**The exercise**. Copy out each line that includes the word "part".
===== Source data =====
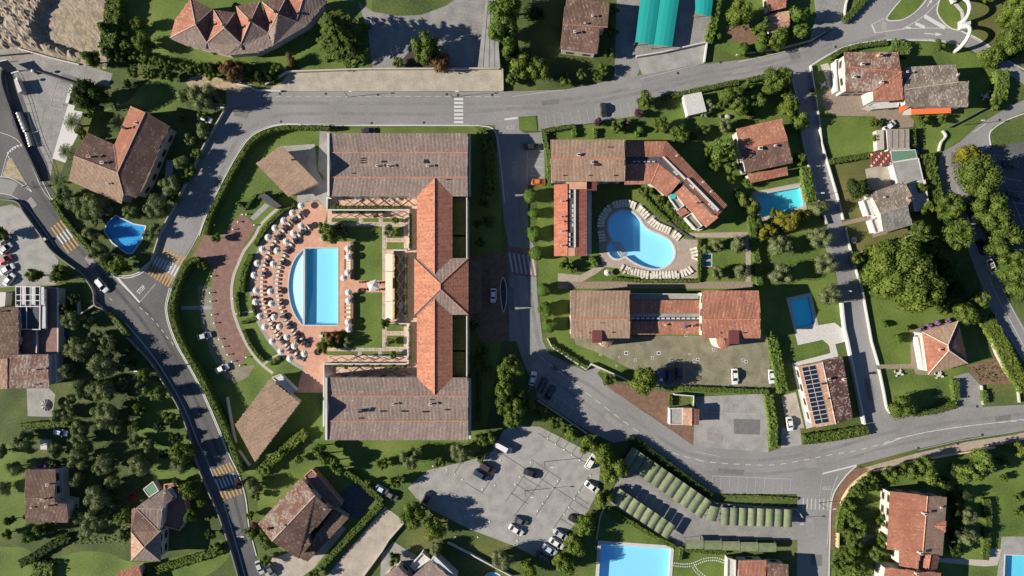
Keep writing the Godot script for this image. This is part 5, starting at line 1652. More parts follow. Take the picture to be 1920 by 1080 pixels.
	for i in 13:
		for j in 2:
			var p := e0 + dv * (i + .5) + du * (1.25 + j * 1.85) + nrm * .22
			var s := part(o, "solar_panel", panel, M.solar_glass, p - o.position)
			s.basis = Basis(du, nrm, du.cross(nrm))
			part(s, "panel_frame", pf, M.white_metal)
	# lower right house
	V = [[1669, 921, 6.0], [1739, 930, 7.8], [1730, 1036, 7.8], [1663, 1030, 6.0], [1775, 932, 6.4], [1767, 1041, 6.4]]
	hs("long terracotta-roofed house with a small gable and white chimneys", ["terra", "tan"], V, [[3, 0, 1, 2], [4, 5, 2, 1]], {"cap": Color(.5, .26, .18), "chimneys": [[1729, 961, 7.5, .8, 1.3], [1721, 1034, 7.3, .8, 1.4], [1763, 951, 6.8, .5, .3]]})
	V = [[1751, 986, 7.1], [1774, 976, 6.9], [1773, 998, 6.9], [1754, 987, 7.9], [1773, 987, 7.9]]
	house("dormer", "little triangular dormer on the long terracotta-roofed house", "dormer", "terra", V, orient(V, [[0, 1, 4], [0, 4, 2]]), {"windows": false, "open": true})
	V = [[1686, 1032, 5.4], [1724, 1036, 6.8], [1722, 1068, 6.8], [1686, 1064, 5.4], [1729, 1040, 5.5], [1745, 1040, 6.4], [1740, 1070, 6.4], [1727, 1069, 5.6], [1761, 1042, 5.2], [1756, 1071, 5.2]]
	hs("lower tiled link with two small roofs below the long terracotta-roofed house", "terra", V, [[3, 0, 1, 2], [7, 4, 5, 6], [8, 9, 6, 5]], {"windows": false})
	V = [[1660, 1064, 6.2], [1714, 1070, 7.4], [1712, 1120, 7.4], [1652, 1120, 6.2], [1764, 1074, 6.2], [1762, 1120, 6.2]]
	hs("terracotta roof cut by the lower edge below the long house", "terra", V, [[3, 0, 1, 2], [4, 5, 2, 1]], {"windows": false, "chimneys": [[1715, 1073, 7.2, .8, 1.0]]})
	# lower left houses
	V = [[48, 881, 5.6], [105, 880, 5.6], [103, 935, 7.0], [46, 933, 7.0], [103, 943, 6.8], [126, 945, 6.6], [128, 980, 5.4], [48, 977, 5.6]]
	hs("plain brown house with white walls on its right and lilac flowers above", "brown", V, [[0, 1, 2, 3], [7, 6, 5, 4, 2, 3]], {"cap": Color(.24, .14, .1), "wall": "white_render", "chimneys": [[93, 907, 6.2, .7, .9], [83, 935, 6.9, .6, .9], [91, 948, 6.6, .6, .9], [61, 951, 6.5, .4, .3]]})
	block("terrace", "small white flat roof at the right of the plain brown house", "terrace", "white_stone", "white_render", [106, 882, 117, 882, 119, 935, 137, 938, 137, 955, 126, 956, 125, 944, 106, 942], 3.0, .3)
	V = [[256, 953, 6.8], [310, 914, 6.0], [326, 931, 5.4], [306, 954, 6.2], [305, 988, 5.4], [298, 995, 5.6], [246, 997, 5.4], [247, 955, 5.4]]
	hs("hipped grey-brown roof of the house with red terrace", ["hotel", "hotel", "brown"], V, [[0, 1, 2, 3], [0, 3, 4, 5], [7, 0, 5, 6]], {"cap": Color(.4, .3, .24), "wall": "white_render", "chimneys": [[312, 922, 6.2, .4, .8]]})
	V = [[246, 997, 5.6], [302, 995, 5.6], [301, 1052, 5.6], [246, 1051, 5.6], [270, 1026, 7.8]]
	hs("square hipped roof with white walls at the lower end of the house with red terrace", ["tan", "hotel", "hotel", "pale"], V, [[0, 1, 4], [1, 2, 4], [2, 3, 4], [3, 0, 4]], {"cap": Color(.42, .34, .27), "wall": "white_render", "windows": true})
	block("terrace", "red brick terrace walled in at the right of the hipped house", "terrace", "brick", "terracotta", [309, 908, 330, 905, 345, 925, 353, 965, 338, 994, 308, 985, 308, 955], 2.4, .4)
	block("balcony", "bluish white balcony at the upper right of the hipped house", "balcony", "white_stone", "white_render", [313, 918, 320, 914, 332, 932, 324, 938], 3.2, .4)
	block("glasshouse", "small pale green glasshouse roof above the hipped house", "glasshouse", "green_roofing", "white_render", [269, 917, 287, 903, 297, 920, 280, 932], 2.6, .1)
	# glass-roofed house at left
	V = [[-30, 578, 6.2], [35, 577, 6.2], [35, 612, 7.2], [-30, 612, 7.2], [35, 671, 5.8], [-30, 673, 5.8]]
	o = hs("brown-roofed left part of the glass-roofed house", "brown", V, [[0, 1, 2, 3], [5, 4, 2, 3]], {"chimneys": [[2, 584, 6.6, .5, .6]]})
	block("terrace", "dark red flat terrace of the glass-roofed house, left piece", "terrace", "brick", "plaster", [37, 617, 69, 618, 69, 664, 37, 664], 4.2, .2)
	block("terrace", "long dark red terrace at the right of the glass-roofed house", "terrace", "brick", "plaster", [88, 540, 109, 540, 109, 664, 72, 664, 71, 620, 87, 618], 3.4, .2)
	V = [[15, 667, 6.2], [91, 664, 6.2], [92, 727, 5.4], [15, 728, 5.4]]
	hs("mottled brown roof with a white pot lamp below the glass-roofed house", "mixed", V, [[3, 2, 1, 0]], {"wall": "white_render", "chimneys": [[69, 693, 6.0, .5, 1.2, "white_render"], [66, 721, 5.6, .3, .5]]})
	V = [[-20, 673, 6.4], [14, 672, 6.4], [14, 729, 5.6], [-20, 730, 5.6]]
	hs("bright orange lit roof piece at the left edge", "pale", V, [[3, 2, 1, 0]])
	block("balcony", "bluish white balcony right of the mottled brown roof", "balcony", "white_stone", "white_render", [94, 664, 106, 664, 108, 715, 94, 722], 3.0, .5)
	o = block("glass_roof", "white-framed glass roof with striped shades beside the left edge", "glass roof", "dark_roofing", "plaster", [30, 540, 76, 538, 75, 617, 37, 617], 5.0, .1)
	for k in 6:
		slab(o, "frame", "white_metal", [29 + k * 9, 536, 30.2 + k * 9, 536, 30.2 + k * 9, 574, 29 + k * 9, 574], 5.6, .12)
		slab(o, "pane", "white_stone" if k % 2 == 1 else "solar_glass", [30.5 + k * 9, 538, 37.5 + k * 9, 538, 37.5 + k * 9, 571, 30.5 + k * 9, 571], 5.5, .05)
	for y in [537, 552, 563, 574, 617]:
		slab(o, "frame", "white_metal", [29, y, 76, y, 76, y + 1.3, 29, y + 1.3], 5.62, .12)
	for x in [38, 49, 74]:
		slab(o, "frame", "white_metal", [x, 574, x + 1.4, 574, x + 1.4, 617, x, 617], 5.64, .12)
	slab(o, "side_roof", "white_stone", [77, 542, 87, 542, 87, 616, 77, 616], 4.9, .3)
	# tilted brown house
	V = [[484, 982, 5.6], [564, 896, 5.6], [591, 929, 7.6], [510, 1015, 7.6], [622, 955, 5.8], [576, 1007, 5.8], [583, 1020, 5.6], [560, 1048, 5.6]]
	hs("tilted brown house with a pale ridge and a lower roof beside it", ["mixed", "brown"], V, [[0, 1, 2, 3], [7, 6, 5, 4, 2, 3]], {"cap": Color(.5, .38, .3), "chimneys": [[505, 990, 6.6, .8, .5, "dark_metal"], [610, 953, 6.1, .4, .6], [533, 984, 7.3, .5, .4]]})
	V = [[627, 955, 3.6], [654, 971, 3.2], [577, 1053, 3.2], [561, 1046, 3.6]]
	house("veranda", "low brown roof along the right side of the tilted house", "veranda", "brown", V, orient(V, [[1, 2, 3, 0]]), {"windows": false, "inset": .3})
	block("terrace", "dark red terrace at the upper right end of the tilted house", "terrace", "brick", "terracotta", [571, 892, 585, 880, 600, 895, 642, 945, 628, 955, 596, 925], 3.2, .3)
	V = [[220, 1072, 3.4], [261, 1059, 3.4], [275, 1110, 3.4], [222, 1110, 3.4]]
	hs("small reddish roof cut by the lower edge at lower left", "terra", V, [[0, 1, 2, 3]])
	V = [[716, 1083, 5.0], [746, 1061, 5.6], [770, 1080, 4.8], [800, 1120, 4.8], [716, 1120, 5.0]]
	hs("left roof of the white-terraced house at the lower edge", "hotel", V, [[0, 1, 2, 3, 4]])
	V = [[770, 1084, 5.4], [806, 1050, 5.4], [846, 1084, 6.2], [850, 1120, 6.2], [770, 1120, 5.4]]
	hs("right roof of the white-terraced house at the lower edge", "hotel", V, [[0, 1, 2, 3, 4]], {"wall": "white_render"})
	block("terrace", "white walled terrace of the white-terraced house", "terrace", "white_stone", "white_render", [770, 1060, 792, 1036, 806, 1047, 778, 1068], 3.0, .5)
	block("terrace", "long bluish white slab beside the white-terraced house", "terrace", "white_stone", "white_render", [808, 1050, 815, 1044, 858, 1085, 850, 1090], 5.2, .2)
	V = [[1385, 1051, 4.6], [1437, 1050, 4.6], [1436, 1110, 5.6], [1384, 1110, 5.6]]
	hs("terracotta roof with a pale strip at the lower edge near the carports", "terra", V, [[0, 1, 2, 3]])
	V = [[1440, 1056, 5.0], [1478, 1058, 5.0], [1477, 1110, 6.0], [1439, 1110, 6.0]]
	hs("darker brown roof at the lower edge right of the pale strip roof", "brown", V, [[0, 1, 2, 3]])
	block("terrace", "pale strip terrace left of the terracotta roof at the lower edge", "terrace", "white_stone", "plaster", [1364, 1046, 1378, 1050, 1378, 1100, 1362, 1100], 2.8, .3)
	# gatehouse
	V = [[1281, 765, 3.6], [1297, 765, 4.2], [1297, 797, 4.2], [1281, 797, 3.6], [1311, 768, 3.6], [1310, 796, 3.6]]
	hs("small gatehouse with a red tiled roof beside the earth triangle", ["pale", "terra"], V, [[3, 0, 1, 2], [4, 5, 2, 1]], {"cap": Color(.4, .2, .14), "inset": .3})
	block("shed", "flat gravel-roofed shed joined to the gatehouse", "shed", "grey_roofing", "white_render", [1256, 766, 1280, 765, 1280, 796, 1256, 795], 3.1, .2)
	# pavilions of the hotel
	V = [[480, 307, 3.6], [528, 273, 4.6], [597, 343, 4.6], [541, 369, 3.6]]
	house("pavilion", "upper tan tiled pavilion at the pool garden's edge", "pavilion", "tan", V, orient(V, [[0, 3, 2, 1]]), {"windows": false, "chimneys": [[549, 300, 4.4, .4, .3, "dark_metal"]]})
	V = [[441, 797, 3.8], [506, 711, 4.8], [562, 755, 4.8], [478, 866, 3.8]]
	house("pavilion", "lower tan tiled pavilion at the pool garden's edge", "pavilion", "tan", V, orient(V, [[0, 3, 2, 1]]), {"windows": false})
	block("terrace", "pale wall terrace between lower pavilion and pool deck", "terrace", "white_stone", "white_render", [510, 708, 526, 702, 556, 732, 548, 738], 2.6, .3)
	block("shed", "dark steel canopy over the garden steps left of the pool deck", "canopy", "dark_roofing", "dark_metal", [484, 367, 496, 362, 528, 386, 515, 391], 2.6, 0)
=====
**Result for this task**.
Keep writing the Godot script for this image. This is part 5, starting at line 1652. More parts follow. Take the picture to be 1920 by 1080 pixels.
			var s := part(o, "solar_panel", panel, M.solar_glass, p - o.position)
			part(s, "panel_frame", pf, M.white_metal)
	o = hs("brown-roofed left part of the glass-roofed house", "brown", V, [[0, 1, 2, 3], [5, 4, 2, 3]], {"chimneys": [[2, 584, 6.6, .5, .6]]})